§ **Exercise prompt**:
Copy out all lines where "that" appears.

§ **Data extract**:
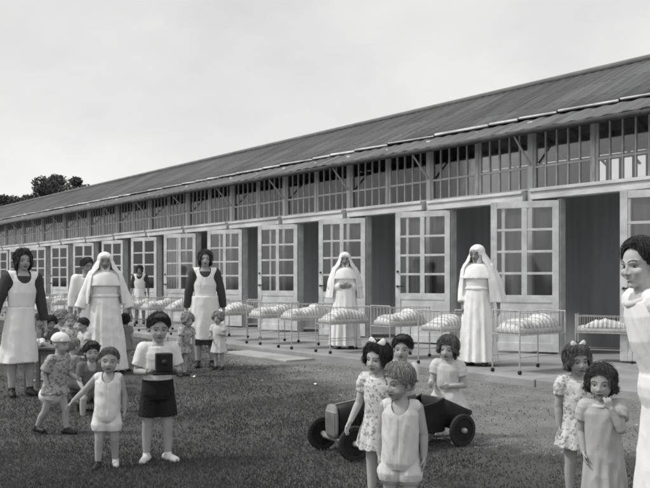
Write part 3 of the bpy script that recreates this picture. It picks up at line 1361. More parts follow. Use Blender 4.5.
    # ---------------- clothes
    def finish(f, name, mb, m, sm=2, wrinkle=.0, wf=30, field=None, thick=0, vox=None, seed=1, seam=False):
        V, F = remesh(mb, vox or max(.0045, f.vox * 1.15), sm)
        if wrinkle:
            c = V.mean(0)
            dirs = V - np.array([c[0], c[1], 0]) * 1.0
            dirs[:, 2] = 0
            dirs /= np.maximum(1e-6, np.linalg.norm(dirs, axis=1))[:, None]
            Q = V * np.array((1, 1, .55))
            nz_ = .55 * wob(Q, wf, seed) + 1.1 * (.35 - np.abs(wob(Q * (1, 1, .8) + .3 * V[:, [2, 0, 1]], wf * 1.1, seed + 7)))
            if seam:
                iu_ = np.linalg.inv(f.U)
                lx = ((V - f.pel) @ iu_.T)
                nz_ = nz_ - .45 * np.exp(-(lx[:, 0] / .004) ** 2) * (lx[:, 1] < 0)
            V = V + dirs * (nz_ * wrinkle)[:, None]
        if field is not None:
            V, F = clip(V, F, field(V))
        return mesh_obj(name, V, F, m, f.body, thick=thick)

    def skirt_rings(f, z0, z1, r0, r1, folds=9, amp=.06, off=0, seed=0, sway=(0, 0), ell=.86, seg=72, power=1.0, rows=12):
        """z1 hem height (absolute), r as fraction of H"""
        rings = []
        r = np.random.default_rng(seed)
        ph = r.uniform(0, 6.28, 3)
        for i in range(rows + 1):
            t = i / rows
            z = z0 + (z1 - z0) * t
            rad = (r0 + (r1 - r0) * t ** power) * f.H + off
            a = np.linspace(0, 2 * math.pi, seg, endpoint=False)
            fold = 1 + amp * t ** .7 * (np.sin(folds * a + ph[0] + .5 * np.sin(2 * a + ph[1])) + .45 * np.sin((folds * 1.7 // 1) * a + ph[2]))
            b = f.pel
            rings.append(np.stack([b[0] + sway[0] * t + rad * fold * np.cos(a), b[1] + .006 * f.H + sway[1] * t + rad * ell * fold * np.sin(a),
                                   np.full(seg, z) + .004 * np.sin(3 * a + ph[1]) * t], 1))
        return rings

    def sleeve(f, mb, s, off, upto, flare=0, puff=False):
        """upto 0..1 upper arm, 1..2 forearm"""
        H, k = f.H, f.k
        a = f.sho[s]
        r0 = .040 * H + off
        if puff:
            e = a + (f.elb[s] - a) * upto
            mb.ell((a * .55 + e * .45), (.055 * H, .05 * H, .055 * H))
            mb.cap(a, r0, e, .036 * H + off, 14, round_=False)
            return
        if upto <= 1:
            e = a + (f.elb[s] - a) * upto
            mb.cap(a, r0, a + (e - a) * .05, r0)
            mb.cap(a, r0, e, lerp(.034, .032, k) * H + off + flare, 16, round_=False)
        else:
            e = f.elb[s] + (f.wri[s] - f.elb[s]) * (upto - 1)
            mb.cap(a, r0, f.elb[s], .030 * H + off + flare * .4, 14)
            mb.cap(f.elb[s], .030 * H + off + flare * .4, e, .021 * H + off + flare, 16, round_=False)

    def dress(f, m, hem, sleeve=None, waist=.28, flare=.15, folds=9, amp=.07, off=.010, seed=1, name='dress', wrinkle=.006, sway=(0, 0), rtop=None, ell=.86, sflare=.006, power=1.0, neck=None):
        mb = MB()
        f.torso(mb, off, -.2 if abs(f.lean[0]) < 7 else 0, 1.06 if neck is None else neck)
        if abs(f.lean[0]) >= 7:
            mb.ell(f.pel + v3(0, .0, .03 * f.H), (.108 * f.H, .096 * f.H, .12 * f.H))
        zt = f.pel[2] + waist * (f.sh_z - f.hip_z)
        mb.loft(f.skirt_rings(zt, hem, rtop or lerp(.098, .078, f.k) * f.girth + off / f.H, flare, folds, amp, 0, seed, sway, ell, power=power))
        for s in 'LR':
            mb.cap(f.up((0, .01 * f.H, f.sh_z - .008 * f.H)), .036 * f.H + off * .6, f.sho[s], .037 * f.H + off)
            if sleeve == 'puff':
                f.sleeve(mb, s, off, .55, puff=True)
            elif sleeve:
                f.sleeve(mb, s, off, sleeve, sflare)
        return f.finish(name, mb, m, 2, wrinkle, 42 / max(.7, f.H), seed=seed)

    def collar(f, m, r=.058):
        mb = MB()
        for i in range(20):
            a = 2 * math.pi * i / 20
            b = 2 * math.pi * (i + 1) / 20
            pa = f.up((r * .95 * f.H * math.cos(a), .01 * f.H + r * f.H * math.sin(a), f.sh_z + .012 * f.H - .018 * f.H * (math.sin(a) < 0) * abs(math.sin(a))))
            pb = f.up((r * .95 * f.H * math.cos(b), .01 * f.H + r * f.H * math.sin(b), f.sh_z + .012 * f.H - .018 * f.H * (math.sin(b) < 0) * abs(math.sin(b))))
            mb.cap(pa, .012 * f.H, pb, .012 * f.H, 8)
        return f.finish('collar', mb, m, 1)

    def apron(f, hem, flare=.125, folds=7, amp=.04, off=.02, seed=3, waist=.30, bibw=.102, sway=(0, 0), dress_flare=None, rtop=None):
        """bib over the chest and a skirt that wraps to the back"""
        H = f.H
        mb = MB()
        f.torso(mb, off, .2, 1.0)
        for s in 'LR':
            mb.cap(f.up((0, .01 * H, f.sh_z - .008 * H)), .036 * H + off * .75, f.sho[s], .037 * H + off * .8)
        iu = np.linalg.inv(f.U)

        def bib(V):
            q = (V - f.pel) @ iu.T + v3(0, 0, f.hip_z)
            x, y, z = q[:, 0], q[:, 1], q[:, 2]
            tz = (z - f.hip_z) / (f.sh_z - f.hip_z)
            side = bibw * H * (1 - .30 * np.exp(-((tz - .83) / .16) ** 2)) - np.abs(x)
            # scooped neck
            neck = np.sqrt((x / (.050 * H)) ** 2 + ((tz - 1.03) / .20) ** 2) - 1
            top = 1.13 - tz
            back = np.where(y > .03 * H, -.2, 1.0) + (tz > .8) * .4
            return np.minimum(np.minimum(side / H * 10, neck), np.minimum(top, back))
        f.finish('apron_bib', mb, M['apron'], 2, .006, 34, bib, .004, seed=seed)
        mb = MB()
        zt = f.pel[2] + waist * (f.sh_z - f.hip_z)
        mb.loft(f.skirt_rings(zt, hem, (rtop or lerp(.098, .078, f.k) * f.girth) + off / H, flare, folds, amp, .004, seed, sway))
        mb.cap(f.pel + v3(0, .0, zt - f.pel[2]), .01, f.pel + v3(0, 0, zt - f.pel[2] + .001), .01)
        return f.finish('apron_skirt', mb, M['apron'], 2, .008, 24, lambda V: (.045 * H - V[:, 1]) + .55 * (np.abs(V[:, 0]) - .03 * H) * 0 + 0 * V[:, 0], .004, seed=seed + 1)

    def romper(f, m, leg=.42, puff=.074, sleeve=None, off=.010):
        H = f.H
        mb = MB()
        f.torso(mb, off, -.3, 1.0)
        mb.ell(f.pel + v3(0, .01 * H, .0), (.112 * H, .100 * H, .078 * H))
        for s in 'LR':
            e = f.hip[s] + (f.knee[s] - f.hip[s]) * leg
            mm = f.hip[s] * .45 + e * .55
            mb.cap(f.hip[s] + v3(0, 0, .02 * H), .06 * H, mm, puff * H, 18)
            mb.cap(mm, puff * H, e, (puff - .010) * H, 18, round_=False)
            mb.cap(f.up((0, .01 * H, f.sh_z - .008 * H)), .036 * H + off * .6, f.sho[s] * .8 + f.up((0, .01 * H, f.sh_z)) * .2, .036 * H + off * .7)
            if sleeve:
                f.sleeve(mb, s, off, sleeve, .004)
        iu = np.linalg.inv(f.U)

        def fld(V):
            q = (V - f.pel) @ iu.T + v3(0, 0, f.hip_z)
            tz = (q[:, 2] - f.hip_z) / (f.sh_z - f.hip_z)
            neck = np.sqrt((q[:, 0] / (.052 * H)) ** 2 + ((tz - 1.04) / .19) ** 2) - 1
            return neck
        f.finish('romper', mb, m, 3, .0065, 58, fld, .004, seed=int(H * 1000), seam=True)

    def shirt(f, m, sleeve=.62, off=.010, collar=True):
        mb = MB()
        f.torso(mb, off, -.02, 1.04)
        for s in 'LR':
            mb.cap(f.up((0, .01 * f.H, f.sh_z - .008 * f.H)), .036 * f.H + off * .6, f.sho[s], .037 * f.H + off)
            f.sleeve(mb, s, off, sleeve, .008)
        f.finish('shirt', mb, m, 2, .0065, 52, seed=2, seam=True)
        if collar:
            f.collar(m, .05)

    def shorts(f, m, leg=.72, rad=.066, off=.014, slack=.006):
        H = f.H
        mb = MB()
        f.torso(mb, off + .006, -.2, .31)
        mb.ell(f.pel + v3(0, .01 * H, .0), (.104 * H, .094 * H, .08 * H))
        for s in 'LR':
            e = f.hip[s] + (f.knee[s] - f.hip[s]) * leg
            mb.cap(f.hip[s] + v3(0, 0, .02 * H), rad * H * .9, e, (rad * H + slack), 18, round_=False)
            mb.cap(f.hip[s] + v3(0, 0, .02 * H), rad * H * .9, f.hip[s] + v3(0, 0, .01 * H), rad * H * .9)
        f.finish('shorts', mb, m, 3, .005, 50, seed=4)

    # ---------------- hair
    def hair(f, m, style, seed=1):
        hh = f.hh
        r = np.random.default_rng(seed)
        mb = MB()
        R = f.HR
        wide = lerp(1.06, .94, f.k)
        ax, ay, az, cz, cy = .375 * wide, .44, .40, .62, .06
        P = dict(length=.0, front=.83, side=.52, back=.22, rad=.055, puff=.02, wave=.02, n=120, part=0, fringe=None)
        P.update(style)
        # scalp mass
        paths = []
        for i in range(P['n']):
            a = 2 * math.pi * (i + r.uniform(-.4, .4)) / P['n'] * 1.0
            # azimuth 0 = front (-y)
            fa = abs((a + math.pi) % (2 * math.pi) - math.pi)
            if fa < .75:
                ze = P['front'] - .05 * (fa / .75) + r.uniform(-.02, .02)
                if P['fringe']:
                    ze = P['fringe'] + r.uniform(-.03, .03)
            elif fa < 1.35:
                ze = lerp(P['front'] - .07, P['side'], (fa - .75) / .6) + r.uniform(-.03, .03)
            else:
                ze = lerp(P['side'], P['back'], min(1, (fa - 1.35) / 1.0)) + r.uniform(-.04, .04)
            hang = P['length'] if fa > P.get('hangfrom', 1.0) else 0
            pu = P['puff']
            pts = []
            steps = 7
            c0 = max(-.98, min(.98, (ze - cz) / az))
            th1 = math.acos(c0)
            ph = r.uniform(0, 6.28)
            st = P.get('start', .12)
            for q in range(steps + 1):
                th = st + (th1 - st) * q / steps
                rr = 1 + pu / .4 * (1 if hang > 0 else 1 - .8 * (q / steps) ** 2) + r.uniform(-.015, .015)
                aa = a + P['wave'] * 2.2 * math.sin(ph + q * 1.1)
                pts.append((ax * rr * math.sin(th) * math.sin(aa), cy - ay * rr * math.sin(th) * math.cos(aa), cz + az * rr * math.cos(th)))
            if hang > 0:
                x, y, z = pts[-1]
                zend = ze - hang * r.uniform(.82, 1.08)
                m_ = max(2, int((z - zend) / .09))
                for q in range(1, m_ + 1):
                    t = q / m_
                    sw = P['wave'] * math.sin(ph + t * 7)
                    curl = P.get('curl', 0) * t
                    k_ = 1 + P.get('spread', .1) * t
                    pts.append((x * k_ + sw, y * k_ + sw * .6 + curl * .0, z + (zend - z) * t))
            rad = P['rad'] * r.uniform(.8, 1.15)
            n = len(pts)
            paths.append((pts, rad, hang))
            for q in range(n - 1):
                t0, t1 = q / (n - 1), (q + 1) / (n - 1)
                mb.cap(f.hd(*pts[q]), rad * hh * (1 - .35 * t0), f.hd(*pts[q + 1]), rad * hh * (1 - .35 * t1), 7, rows=2)
        # cap that closes the crown
        E = mb.ell
        E(f.hd(0, cy + .03, cz + .06), [ax * hh * (1 + P['puff']), (ay - .03) * hh * (1 + P['puff']), (az - .04) * hh * (1 + P['puff'])], R)
        for c, rr in P.get('blobs', ()):
            E(f.hd(*c), [rr * hh] * 3 if not isinstance(rr, tuple) else [q * hh for q in rr], R)
        V, F = remesh(mb, max(.0035, f.vox), 1)
        V = V + unit(v3(0, 0, 1)) * 0
        V = V + ((V - f.hd(0, .05, .5)) / np.maximum(1e-6, np.linalg.norm(V - f.hd(0, .05, .5), axis=1))[:, None]) * (wob(V, 9 / hh, seed) * .012 * hh)[:, None]

        # keep the face clear
        iv = np.linalg.inv(R)
        piv = v3(0, .1, .12)

        def face(Vx):
            q = ((Vx - f.hc) / hh - piv) @ iv.T + piv
            zt = P['fringe'] if P['fringe'] else P['front']
            s1 = np.sqrt((q[:, 0] / P.get('facew', .30)) ** 2 + ((q[:, 2] - .40) / (zt - .40)) ** 2) - 1
            return np.maximum(s1, (q[:, 1] + .13) * 4)
        V, F = clip(V, F, face(V))
        # loose strands lying over the mass
        sm = MB()
        per = 8 if f.dist < 6.8 else (2 if f.dist < 9.5 else 1)
        for pts, rad, hang in paths:
            Pn = np.array(pts)
            ctr = v3(0, .06, .55)
            for _ in range(per):
                k0 = r.integers(0, 3)
                off = r.normal(size=3) * rad * .45
                grow = r.uniform(.72, 1.02) if r.uniform() > .08 else r.uniform(1.04, 1.2)
                q = Pn[k0:] + off
                nn = len(q)
                tt = np.linspace(0, 1, nn)
                dirs = q - ctr
                if hang:
                    dirs[:, 2] *= np.where(np.arange(nn) + k0 > 7, 0, 1)
                dirs /= np.maximum(1e-6, np.linalg.norm(dirs, axis=1))[:, None]
                q = q + dirs * (rad * grow * (1 - .35 * tt))[:, None] + r.normal(size=3) * .02 * tt[:, None]
                q[-1] += r.normal(size=3) * .03
                if q[-1][1] < -.13 and np.sqrt((q[-1][0] / P.get('facew', .30)) ** 2 + ((q[-1][2] - .40) / ((P['fringe'] or P['front']) - .40 + .02)) ** 2) < .93:
                    continue
                B = np.array([f.hd(*c) for c in q])
                ww = f.hh * r.uniform(.005, .011) * (1.0 if f.dist < 6.8 else 1.6)
                tube_ribbon(sm, B, ww)
        if sm.n:
            V2 = np.concatenate(sm.v)
            F = list(F) + [[i + len(V) for i in fc] for fc in sm.f]
            V = np.concatenate([V, V2])
        return mesh_obj('hair', V, F, M[m], f.body)

    def bow(f, m, c=(.1, -.1, 1.02), s=1.0):
        mb = MB()
        h = f.hh * s
        p = f.hd(*c)
        for sg in (-1, 1):
            for q in range(6):
                t = q / 5
                mb.ell(p + f.HR @ v3(sg * (.05 + .13 * t) * h, 0, (.03 + .05 * t) * h), ((.05 + .03 * t) * h, .035 * h, (.03 + .07 * t) * h))
        mb.ell(p, (.045 * h, .05 * h, .05 * h))
        return f.finish('hair_bow', mb, m, 1)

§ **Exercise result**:
Write part 3 of the bpy script that recreates this picture. It picks up at line 1361. More parts follow. Use Blender 4.5.
        """bib over the chest and a skirt that wraps to the back"""
        # cap that closes the crown